>Yes, it turns out the solution provider isn't willing to support replication over low bandwidth, so it's going to have to be some sort of remote access setup.
Replication would probably require a very respectable bandwidth support. I can understand their POV. It appears a remote access would probably be better, which is what have usually seen at several occasions from discussions on this site, in situations like yours.
>Embedding documents in the database doesn't happen every day. They might go for a while not doing any, and then have to put in one or two dozen.
As this is not applicable on a regular basis, in order to determine the payload, you would probably extend the calculation period over a very long period, which you certainly have. I would usually double up on everything, as far as potential scenarios, just to assure your expections would apply. When we have non regular processes like these, such as random payloads, it makes things a little bit more difficult to predict.

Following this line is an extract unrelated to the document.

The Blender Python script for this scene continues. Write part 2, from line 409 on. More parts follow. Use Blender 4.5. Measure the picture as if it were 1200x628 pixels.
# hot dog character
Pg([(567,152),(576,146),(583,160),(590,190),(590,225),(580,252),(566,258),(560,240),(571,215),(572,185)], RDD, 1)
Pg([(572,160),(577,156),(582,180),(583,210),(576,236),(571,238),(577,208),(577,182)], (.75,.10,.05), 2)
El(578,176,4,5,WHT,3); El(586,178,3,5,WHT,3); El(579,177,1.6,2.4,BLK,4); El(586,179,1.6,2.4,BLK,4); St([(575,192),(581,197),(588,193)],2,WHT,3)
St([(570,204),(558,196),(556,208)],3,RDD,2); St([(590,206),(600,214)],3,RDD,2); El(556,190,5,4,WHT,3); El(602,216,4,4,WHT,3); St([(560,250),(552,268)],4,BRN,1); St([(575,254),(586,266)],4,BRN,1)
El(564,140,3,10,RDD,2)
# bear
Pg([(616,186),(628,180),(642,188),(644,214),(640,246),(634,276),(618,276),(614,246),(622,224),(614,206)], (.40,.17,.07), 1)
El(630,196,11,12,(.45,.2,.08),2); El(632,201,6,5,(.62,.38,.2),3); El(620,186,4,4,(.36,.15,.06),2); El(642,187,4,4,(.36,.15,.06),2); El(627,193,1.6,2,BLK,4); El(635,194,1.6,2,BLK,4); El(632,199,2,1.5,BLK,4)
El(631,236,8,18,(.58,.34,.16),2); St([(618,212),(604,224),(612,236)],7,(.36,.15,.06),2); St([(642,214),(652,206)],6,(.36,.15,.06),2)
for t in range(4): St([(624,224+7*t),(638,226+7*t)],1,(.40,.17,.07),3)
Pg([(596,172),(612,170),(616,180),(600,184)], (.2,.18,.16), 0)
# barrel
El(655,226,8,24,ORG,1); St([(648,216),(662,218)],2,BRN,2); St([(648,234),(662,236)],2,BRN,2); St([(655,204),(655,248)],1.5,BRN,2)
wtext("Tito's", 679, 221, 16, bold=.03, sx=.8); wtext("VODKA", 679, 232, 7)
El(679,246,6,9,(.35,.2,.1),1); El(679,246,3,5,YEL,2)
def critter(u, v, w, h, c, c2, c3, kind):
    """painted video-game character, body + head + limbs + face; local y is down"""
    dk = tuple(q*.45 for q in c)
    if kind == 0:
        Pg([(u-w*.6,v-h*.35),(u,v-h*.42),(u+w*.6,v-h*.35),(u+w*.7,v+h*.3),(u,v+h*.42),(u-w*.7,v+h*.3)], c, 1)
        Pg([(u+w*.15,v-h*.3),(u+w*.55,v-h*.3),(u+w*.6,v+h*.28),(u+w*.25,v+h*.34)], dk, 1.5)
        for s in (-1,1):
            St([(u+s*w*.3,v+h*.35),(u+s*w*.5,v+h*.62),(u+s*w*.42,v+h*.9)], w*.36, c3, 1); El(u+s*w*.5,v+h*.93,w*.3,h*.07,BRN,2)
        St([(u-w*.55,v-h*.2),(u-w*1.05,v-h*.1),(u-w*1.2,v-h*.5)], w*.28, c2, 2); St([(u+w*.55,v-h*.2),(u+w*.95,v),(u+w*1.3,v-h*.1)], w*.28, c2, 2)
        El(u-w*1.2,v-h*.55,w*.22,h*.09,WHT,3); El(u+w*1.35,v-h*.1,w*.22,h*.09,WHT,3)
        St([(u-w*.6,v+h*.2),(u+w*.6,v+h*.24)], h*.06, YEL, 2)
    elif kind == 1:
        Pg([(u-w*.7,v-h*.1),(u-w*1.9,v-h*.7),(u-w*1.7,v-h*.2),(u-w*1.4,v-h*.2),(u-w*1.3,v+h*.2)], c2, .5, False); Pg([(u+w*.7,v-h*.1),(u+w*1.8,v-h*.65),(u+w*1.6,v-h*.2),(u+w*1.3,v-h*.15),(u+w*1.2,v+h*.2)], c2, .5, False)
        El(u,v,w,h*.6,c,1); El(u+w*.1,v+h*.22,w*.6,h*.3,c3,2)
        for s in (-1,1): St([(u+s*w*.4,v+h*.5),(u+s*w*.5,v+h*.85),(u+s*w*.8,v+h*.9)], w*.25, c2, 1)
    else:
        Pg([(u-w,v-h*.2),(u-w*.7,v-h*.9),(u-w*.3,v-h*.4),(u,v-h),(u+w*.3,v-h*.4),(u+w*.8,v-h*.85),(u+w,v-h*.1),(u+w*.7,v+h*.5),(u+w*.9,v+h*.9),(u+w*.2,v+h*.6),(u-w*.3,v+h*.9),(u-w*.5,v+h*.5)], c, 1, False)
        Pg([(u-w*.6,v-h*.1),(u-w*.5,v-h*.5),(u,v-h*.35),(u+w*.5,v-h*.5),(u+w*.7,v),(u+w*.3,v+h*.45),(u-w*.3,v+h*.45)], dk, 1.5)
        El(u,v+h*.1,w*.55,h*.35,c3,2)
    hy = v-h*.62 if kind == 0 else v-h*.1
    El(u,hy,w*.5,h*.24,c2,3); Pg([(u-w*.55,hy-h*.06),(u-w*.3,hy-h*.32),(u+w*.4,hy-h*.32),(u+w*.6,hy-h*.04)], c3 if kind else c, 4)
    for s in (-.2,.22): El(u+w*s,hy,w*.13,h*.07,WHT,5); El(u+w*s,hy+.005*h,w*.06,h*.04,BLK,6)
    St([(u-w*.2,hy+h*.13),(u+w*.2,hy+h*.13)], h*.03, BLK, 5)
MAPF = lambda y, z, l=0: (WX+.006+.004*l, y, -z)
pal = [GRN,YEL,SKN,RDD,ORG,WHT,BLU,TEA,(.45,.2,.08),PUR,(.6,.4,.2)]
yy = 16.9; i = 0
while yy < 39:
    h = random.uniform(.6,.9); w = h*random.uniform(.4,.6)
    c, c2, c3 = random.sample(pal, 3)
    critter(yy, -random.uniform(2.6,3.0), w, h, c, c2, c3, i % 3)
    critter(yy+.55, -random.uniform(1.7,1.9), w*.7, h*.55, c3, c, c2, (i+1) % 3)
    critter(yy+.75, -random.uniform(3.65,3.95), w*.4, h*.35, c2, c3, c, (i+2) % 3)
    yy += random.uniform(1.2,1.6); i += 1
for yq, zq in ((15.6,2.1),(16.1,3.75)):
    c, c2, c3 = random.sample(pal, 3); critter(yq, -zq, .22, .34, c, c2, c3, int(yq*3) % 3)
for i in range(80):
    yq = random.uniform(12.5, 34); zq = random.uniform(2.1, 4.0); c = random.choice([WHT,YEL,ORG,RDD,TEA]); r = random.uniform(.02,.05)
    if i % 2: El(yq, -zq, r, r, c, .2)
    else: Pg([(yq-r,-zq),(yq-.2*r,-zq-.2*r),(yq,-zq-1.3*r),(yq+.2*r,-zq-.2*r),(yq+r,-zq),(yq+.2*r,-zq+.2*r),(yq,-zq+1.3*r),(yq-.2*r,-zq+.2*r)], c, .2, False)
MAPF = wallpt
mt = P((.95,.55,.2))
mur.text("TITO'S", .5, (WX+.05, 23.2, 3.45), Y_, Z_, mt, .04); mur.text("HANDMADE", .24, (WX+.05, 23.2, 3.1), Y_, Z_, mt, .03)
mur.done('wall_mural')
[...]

>Do you have any idea of the efficiency of replication in this sort of scenario? If a 1MB document is embedded, how large of a transaction log entry does that create - I wonder if there's significant bloat.
The transaction log tends to grow very fast based on various operations the database has the support, such as removing a bunch of records from a specific operation as well as when adding a new field. It might not be a factor if you have daily maintenance which shrinks some of that. However, if it keeps getting bigger, based on the limit applied into SQL Server, you might have a very big log, especially by embeding such documents into a table.
I never embed such documents into a table. While this is good for security concerns, it defies any potential of external manipulation, which might have served here in such replication. File synchronization would usually be easier to support than database. So, at least, you would have add that part more easily resolved.